Retype all of the data exactly as given.
** start **
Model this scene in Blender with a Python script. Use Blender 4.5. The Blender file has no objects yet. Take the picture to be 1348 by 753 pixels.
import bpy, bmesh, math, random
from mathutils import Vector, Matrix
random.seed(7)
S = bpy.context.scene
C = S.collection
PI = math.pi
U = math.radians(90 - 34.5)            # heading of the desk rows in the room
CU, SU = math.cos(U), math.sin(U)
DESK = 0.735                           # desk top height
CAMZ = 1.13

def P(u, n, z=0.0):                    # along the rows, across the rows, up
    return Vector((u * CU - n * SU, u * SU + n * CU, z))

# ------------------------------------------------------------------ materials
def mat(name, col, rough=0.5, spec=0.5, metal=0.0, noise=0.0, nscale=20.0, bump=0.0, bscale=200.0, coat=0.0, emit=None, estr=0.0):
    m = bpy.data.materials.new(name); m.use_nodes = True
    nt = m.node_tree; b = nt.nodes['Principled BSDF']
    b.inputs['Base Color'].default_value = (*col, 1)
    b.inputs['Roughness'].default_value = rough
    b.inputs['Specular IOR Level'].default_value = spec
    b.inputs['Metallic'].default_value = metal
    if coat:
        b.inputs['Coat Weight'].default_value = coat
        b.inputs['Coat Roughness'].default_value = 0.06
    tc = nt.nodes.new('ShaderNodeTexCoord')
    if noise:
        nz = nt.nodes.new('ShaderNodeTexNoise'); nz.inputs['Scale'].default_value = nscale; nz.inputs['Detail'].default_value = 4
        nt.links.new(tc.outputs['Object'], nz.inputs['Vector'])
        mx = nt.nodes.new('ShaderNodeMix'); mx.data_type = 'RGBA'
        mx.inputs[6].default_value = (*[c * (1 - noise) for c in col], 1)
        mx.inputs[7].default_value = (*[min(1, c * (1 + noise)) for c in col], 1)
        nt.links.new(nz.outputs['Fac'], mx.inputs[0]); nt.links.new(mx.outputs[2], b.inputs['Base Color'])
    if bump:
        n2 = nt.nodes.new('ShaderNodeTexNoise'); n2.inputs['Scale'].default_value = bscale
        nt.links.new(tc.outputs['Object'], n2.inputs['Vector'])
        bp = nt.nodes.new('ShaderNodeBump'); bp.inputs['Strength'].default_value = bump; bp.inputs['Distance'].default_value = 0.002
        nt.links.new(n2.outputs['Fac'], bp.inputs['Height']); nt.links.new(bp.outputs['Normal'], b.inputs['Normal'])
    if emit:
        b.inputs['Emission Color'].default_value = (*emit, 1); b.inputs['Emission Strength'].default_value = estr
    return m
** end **
OUTPUT FOR THIS EXERCISE -
Model this scene in Blender with a Python script. Use Blender 4.5. The Blender file has no objects yet. Take the picture to be 1348 by 753 pixels.
import bpy, bmesh, math, random
from mathutils import Vector, Matrix
random.seed(7)
S = bpy.context.scene
C = S.collection
PI = math.pi
U = math.radians(90 - 34.5)            # heading of the desk rows in the room
CU, SU = math.cos(U), math.sin(U)
DESK = 0.735                           # desk top height
CAMZ = 1.13

def P(u, n, z=0.0):                    # along the rows, across the rows, up
    return Vector((u * CU - n * SU, u * SU + n * CU, z))

# ------------------------------------------------------------------ materials
def mat(name, col, rough=0.5, spec=0.5, metal=0.0, noise=0.0, nscale=20.0, bump=0.0, bscale=200.0, coat=0.0, emit=None, estr=0.0):
    m = bpy.data.materials.new(name); m.use_nodes = True
    nt = m.node_tree; b = nt.nodes['Principled BSDF']
    b.inputs['Base Color'].default_value = (*col, 1)
    b.inputs['Roughness'].default_value = rough
    b.inputs['Specular IOR Level'].default_value = spec
    b.inputs['Metallic'].default_value = metal
    if coat:
        b.inputs['Coat Weight'].default_value = coat
        b.inputs['Coat Roughness'].default_value = 0.06
    tc = nt.nodes.new('ShaderNodeTexCoord')
    if noise:
        nz = nt.nodes.new('ShaderNodeTexNoise'); nz.inputs['Scale'].default_value = nscale; nz.inputs['Detail'].default_value = 4
        nt.links.new(tc.outputs['Object'], nz.inputs['Vector'])
        mx = nt.nodes.new('ShaderNodeMix'); mx.data_type = 'RGBA'
        mx.inputs[6].default_value = (*[c * (1 - noise) for c in col], 1)
        mx.inputs[7].default_value = (*[min(1, c * (1 + noise)) for c in col], 1)
        nt.links.new(nz.outputs['Fac'], mx.inputs[0]); nt.links.new(mx.outputs[2], b.inputs['Base Color'])
    if bump:
        n2 = nt.nodes.new('ShaderNodeTexNoise'); n2.inputs['Scale'].default_value = bscale
        nt.links.new(tc.outputs['Object'], n2.inputs['Vector'])
        bp = nt.nodes.new('ShaderNodeBump'); bp.inputs['Strength'].default_value = bump; bp.inputs['Distance'].default_value = 0.002
        nt.links.new(n2.outputs['Fac'], bp.inputs['Height']); nt.links.new(bp.outputs['Normal'], b.inputs['Normal'])
    if emit:
        b.inputs['Emission Color'].default_value = (*emit, 1); b.inputs['Emission Strength'].default_value = estr
    return m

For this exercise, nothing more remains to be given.